Wednesday, 9 April 2014

Fifth Week of Lent: Wednesday - Traditional Lenten Meditation

Practical Meditations For Every Day in the Year on the Life of Our Lord Jesus Christ composed chiefly for the Use of Religious by a Father of the Society of Jesus. First translated from the French, 1868. Though primarily intended for Religious, the devout layman will find the Practical Meditations a most serviceable and bracing form of Spiritual Exercise amounting in fact to something like the daily practice of a Retreat.



Fifth Week of Lent: Wednesday
Jesus crucified between two Thieves


1st Prelude. Behold Jesus lying on the cross, and the executioners who nail Him to it by the strokes of their hammers.

2nd Prelude. Ask for lively sentiments of compunction and compassion.


POINT I. "And it was the third hour, and they crucified Him."

CONSIDERATION. Jesus is come to Calvary, to the appointed place and at the hour appointed from all eternity for the consummation of His sacrifice. Let us go there in spirit: what do we see? -- the Roman soldiers dispersing the crowd, Jesus standing by the huge wooden cross, the executioners each holding a nail and hammer. Our Lord is commanded to place Himself upon His cruel couch. He obeys without a reply; He lies down upon the cross; He stretches Himself upon it. An executioner asks for His right hand; He gives it; it is seized, and fastened to the cross by an enormous nail, with redoubled blows which re-echo around. But Jesus utters neither a cry of sorrow nor a murmur of complaint.

APPLICATION. He was crucified for us; for me, for my sins, and for the love of me, Jesus endured these fearful torments, the very thought of which makes nature shudder.

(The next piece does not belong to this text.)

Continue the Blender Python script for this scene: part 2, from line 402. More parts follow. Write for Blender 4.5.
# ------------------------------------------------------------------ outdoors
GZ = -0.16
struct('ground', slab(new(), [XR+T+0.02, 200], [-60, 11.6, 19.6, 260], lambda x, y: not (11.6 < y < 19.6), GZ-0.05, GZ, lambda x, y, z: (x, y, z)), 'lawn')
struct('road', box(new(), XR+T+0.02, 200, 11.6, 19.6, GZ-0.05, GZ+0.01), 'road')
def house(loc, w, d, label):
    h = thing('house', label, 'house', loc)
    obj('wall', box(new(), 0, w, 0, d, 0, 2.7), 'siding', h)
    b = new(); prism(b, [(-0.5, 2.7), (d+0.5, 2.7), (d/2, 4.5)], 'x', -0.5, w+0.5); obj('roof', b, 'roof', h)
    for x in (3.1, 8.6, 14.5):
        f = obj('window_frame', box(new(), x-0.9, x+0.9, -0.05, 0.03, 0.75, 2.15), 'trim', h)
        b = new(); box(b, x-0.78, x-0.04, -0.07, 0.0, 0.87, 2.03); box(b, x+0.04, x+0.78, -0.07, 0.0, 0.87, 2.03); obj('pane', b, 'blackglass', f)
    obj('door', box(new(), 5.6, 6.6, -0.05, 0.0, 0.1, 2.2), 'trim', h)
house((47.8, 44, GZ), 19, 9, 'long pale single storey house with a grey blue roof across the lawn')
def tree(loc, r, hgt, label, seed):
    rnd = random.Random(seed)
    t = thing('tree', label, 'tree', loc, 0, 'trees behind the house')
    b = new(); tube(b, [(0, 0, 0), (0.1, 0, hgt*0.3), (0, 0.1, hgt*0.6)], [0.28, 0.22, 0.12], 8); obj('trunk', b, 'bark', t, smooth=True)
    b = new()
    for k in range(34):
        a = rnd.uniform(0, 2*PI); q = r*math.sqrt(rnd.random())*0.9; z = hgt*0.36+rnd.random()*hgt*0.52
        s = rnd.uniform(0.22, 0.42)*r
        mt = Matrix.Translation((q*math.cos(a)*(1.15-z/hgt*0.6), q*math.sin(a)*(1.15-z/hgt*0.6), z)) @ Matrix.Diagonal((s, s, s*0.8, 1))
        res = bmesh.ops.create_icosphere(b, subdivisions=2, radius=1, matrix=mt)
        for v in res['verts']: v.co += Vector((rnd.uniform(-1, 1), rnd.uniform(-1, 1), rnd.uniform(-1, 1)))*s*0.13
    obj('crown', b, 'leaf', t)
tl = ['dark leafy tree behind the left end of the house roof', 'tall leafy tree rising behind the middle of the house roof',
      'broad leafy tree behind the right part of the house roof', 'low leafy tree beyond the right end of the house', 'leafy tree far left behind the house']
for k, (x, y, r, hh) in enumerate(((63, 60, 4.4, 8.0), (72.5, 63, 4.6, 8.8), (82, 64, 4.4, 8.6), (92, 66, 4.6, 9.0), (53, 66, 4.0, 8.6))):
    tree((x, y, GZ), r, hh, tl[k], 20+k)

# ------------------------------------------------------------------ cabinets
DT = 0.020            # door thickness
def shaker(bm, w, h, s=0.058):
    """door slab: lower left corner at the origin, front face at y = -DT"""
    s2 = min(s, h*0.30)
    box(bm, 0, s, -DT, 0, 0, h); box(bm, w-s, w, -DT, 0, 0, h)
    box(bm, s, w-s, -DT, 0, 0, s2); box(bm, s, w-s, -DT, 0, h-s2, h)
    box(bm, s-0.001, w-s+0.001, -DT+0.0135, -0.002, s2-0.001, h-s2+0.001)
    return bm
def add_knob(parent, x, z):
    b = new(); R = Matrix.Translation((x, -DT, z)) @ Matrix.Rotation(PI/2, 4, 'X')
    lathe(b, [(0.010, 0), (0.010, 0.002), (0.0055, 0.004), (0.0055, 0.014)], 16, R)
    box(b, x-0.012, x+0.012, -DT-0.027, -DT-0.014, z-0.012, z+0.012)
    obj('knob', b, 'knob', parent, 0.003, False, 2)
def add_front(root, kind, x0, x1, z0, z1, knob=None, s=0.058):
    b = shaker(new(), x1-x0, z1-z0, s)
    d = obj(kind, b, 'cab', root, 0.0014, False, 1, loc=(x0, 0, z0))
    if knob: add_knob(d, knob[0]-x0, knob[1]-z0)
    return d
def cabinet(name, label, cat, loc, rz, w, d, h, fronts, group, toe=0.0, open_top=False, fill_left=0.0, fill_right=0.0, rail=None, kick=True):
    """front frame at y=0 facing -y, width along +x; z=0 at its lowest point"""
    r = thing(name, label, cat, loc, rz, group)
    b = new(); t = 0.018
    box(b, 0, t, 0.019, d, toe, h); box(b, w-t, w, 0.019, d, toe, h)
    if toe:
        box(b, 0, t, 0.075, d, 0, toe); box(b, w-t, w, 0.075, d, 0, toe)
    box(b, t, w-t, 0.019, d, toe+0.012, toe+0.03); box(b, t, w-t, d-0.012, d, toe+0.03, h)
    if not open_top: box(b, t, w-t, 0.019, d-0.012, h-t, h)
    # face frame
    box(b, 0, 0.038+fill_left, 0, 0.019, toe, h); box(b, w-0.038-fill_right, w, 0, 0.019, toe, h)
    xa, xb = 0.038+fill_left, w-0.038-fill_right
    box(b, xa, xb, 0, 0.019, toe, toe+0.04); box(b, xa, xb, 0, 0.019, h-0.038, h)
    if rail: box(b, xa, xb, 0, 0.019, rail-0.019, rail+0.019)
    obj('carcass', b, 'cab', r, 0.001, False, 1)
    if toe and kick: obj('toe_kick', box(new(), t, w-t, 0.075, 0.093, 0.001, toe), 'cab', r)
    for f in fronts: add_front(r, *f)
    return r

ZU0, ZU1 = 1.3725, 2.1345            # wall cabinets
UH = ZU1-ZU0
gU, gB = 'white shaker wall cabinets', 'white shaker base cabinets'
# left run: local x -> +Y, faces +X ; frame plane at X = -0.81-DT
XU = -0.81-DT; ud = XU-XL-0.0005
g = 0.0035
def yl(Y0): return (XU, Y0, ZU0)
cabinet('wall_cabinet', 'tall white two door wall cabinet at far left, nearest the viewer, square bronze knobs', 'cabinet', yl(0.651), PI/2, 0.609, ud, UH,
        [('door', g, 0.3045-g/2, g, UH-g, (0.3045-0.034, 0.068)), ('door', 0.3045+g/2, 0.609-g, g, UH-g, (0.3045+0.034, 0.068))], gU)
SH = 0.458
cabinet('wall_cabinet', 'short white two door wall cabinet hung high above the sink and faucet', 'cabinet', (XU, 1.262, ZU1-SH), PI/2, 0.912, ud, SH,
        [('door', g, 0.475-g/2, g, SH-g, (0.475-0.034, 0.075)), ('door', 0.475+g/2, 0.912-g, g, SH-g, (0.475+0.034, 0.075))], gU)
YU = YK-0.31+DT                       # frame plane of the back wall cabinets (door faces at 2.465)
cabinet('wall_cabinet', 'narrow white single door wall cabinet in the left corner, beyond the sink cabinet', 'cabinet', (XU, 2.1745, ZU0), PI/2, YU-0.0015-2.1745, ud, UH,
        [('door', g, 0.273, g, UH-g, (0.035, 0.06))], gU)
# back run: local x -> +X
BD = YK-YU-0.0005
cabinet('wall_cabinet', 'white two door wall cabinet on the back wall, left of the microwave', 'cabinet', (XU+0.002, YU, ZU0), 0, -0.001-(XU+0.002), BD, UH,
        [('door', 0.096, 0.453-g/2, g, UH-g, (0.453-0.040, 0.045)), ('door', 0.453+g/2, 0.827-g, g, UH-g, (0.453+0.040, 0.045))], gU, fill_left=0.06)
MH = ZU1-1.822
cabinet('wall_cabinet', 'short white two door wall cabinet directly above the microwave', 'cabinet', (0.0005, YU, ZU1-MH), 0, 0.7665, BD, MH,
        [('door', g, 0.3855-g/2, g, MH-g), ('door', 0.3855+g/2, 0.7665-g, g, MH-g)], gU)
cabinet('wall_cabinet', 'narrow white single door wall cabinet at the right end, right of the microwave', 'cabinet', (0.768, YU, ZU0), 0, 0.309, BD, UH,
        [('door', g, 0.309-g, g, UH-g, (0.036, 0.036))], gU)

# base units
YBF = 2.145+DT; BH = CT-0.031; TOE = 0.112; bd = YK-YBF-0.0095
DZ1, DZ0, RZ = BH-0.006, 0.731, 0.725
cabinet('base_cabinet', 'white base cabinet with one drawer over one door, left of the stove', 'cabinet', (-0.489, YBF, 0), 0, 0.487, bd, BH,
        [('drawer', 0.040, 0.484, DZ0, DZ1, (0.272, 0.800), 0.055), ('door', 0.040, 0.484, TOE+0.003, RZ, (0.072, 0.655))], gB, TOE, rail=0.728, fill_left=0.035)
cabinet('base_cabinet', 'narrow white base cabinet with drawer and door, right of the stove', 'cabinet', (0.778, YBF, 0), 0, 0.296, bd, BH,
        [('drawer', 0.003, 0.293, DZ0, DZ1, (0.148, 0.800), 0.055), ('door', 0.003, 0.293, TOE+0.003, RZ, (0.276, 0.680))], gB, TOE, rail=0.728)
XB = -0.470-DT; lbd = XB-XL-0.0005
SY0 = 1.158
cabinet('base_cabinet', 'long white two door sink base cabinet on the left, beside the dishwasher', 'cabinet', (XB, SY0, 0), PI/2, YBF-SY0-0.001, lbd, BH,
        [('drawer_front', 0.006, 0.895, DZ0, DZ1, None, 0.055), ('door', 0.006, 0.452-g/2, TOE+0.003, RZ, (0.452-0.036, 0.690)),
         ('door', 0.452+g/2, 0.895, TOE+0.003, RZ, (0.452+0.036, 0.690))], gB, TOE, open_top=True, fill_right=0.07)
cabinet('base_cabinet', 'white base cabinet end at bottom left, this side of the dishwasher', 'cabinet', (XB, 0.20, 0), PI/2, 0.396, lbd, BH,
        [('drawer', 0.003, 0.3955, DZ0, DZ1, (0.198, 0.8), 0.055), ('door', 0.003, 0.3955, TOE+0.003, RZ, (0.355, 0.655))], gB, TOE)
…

The evangelist contents himself with the simple words, "They crucified Him." Can I contemplate Him nailed to this cross without emotion, without being touched to the heart, and affected to tears of love and compassion?

AFFECTIONS and RESOLUTIONS


POINT II. Jesus is raised up on the cross.

CONSIDERATION. What a terrible punishment to be stretched upon the cross, with hands and feet nailed, and in this manner to wait for death! But this punishment did not suffice the love of Jesus; he suffered tenfold, a hundredfold more. The cross upon which He was nailed was raised, and firmly fixed in the rock. He remained hanging to it by the whole weight of His body, supported only by the nails, dying by inches. We can scarcely bear to think of such suffering, in which a minute must seem a day, but which Jesus bore for three mortal hours; and this for me and for love of me!

APPLICATION. O Christian, O religious, whoever you are, here pause and ask yourself -- 1st, What are and what can my sufferings ever be, compared to the sufferings of my King and my Saviour? 2ndly, What have I done till now for this Saviour, who has loved me to such an excess, and what can I do now for the love of Him?

AFFECTIONS and RESOLUTIONS.


POINT III. "And with Him they crucify two thieves, the one on His right hand, and the other on His left; and the Scripture was fulfilled, which saith, And with the wicked He was reputed."

CONSIDERATION. Jesus, as the King of Martyrs, not only willed His sufferings to be incomparably great, but also His humiliations; so it was that He to whom is due all glory in Heaven and Earth made Himself like the worst of criminals, and even by the good was accounted an impostor: thus was the height of infamy joined to the height of suffering.

APPLICATION. Let us kneel in spirit before Jesus suspended in ignominy on the cross, reconciling Heaven and Earth, between which He hangs; blotting out by His blood, as the Apostle expresses it, the handwriting of the decree that was against us. Let us repeat, in the words that the Church employs at each Station in the Way of the Cross, "We adore Thee and we bless Thee, O Christ, because by Thy holy cross Thou hast redeemed the world."

COLLOQUY with Jesus on the cross, or with His Mother standing beneath it.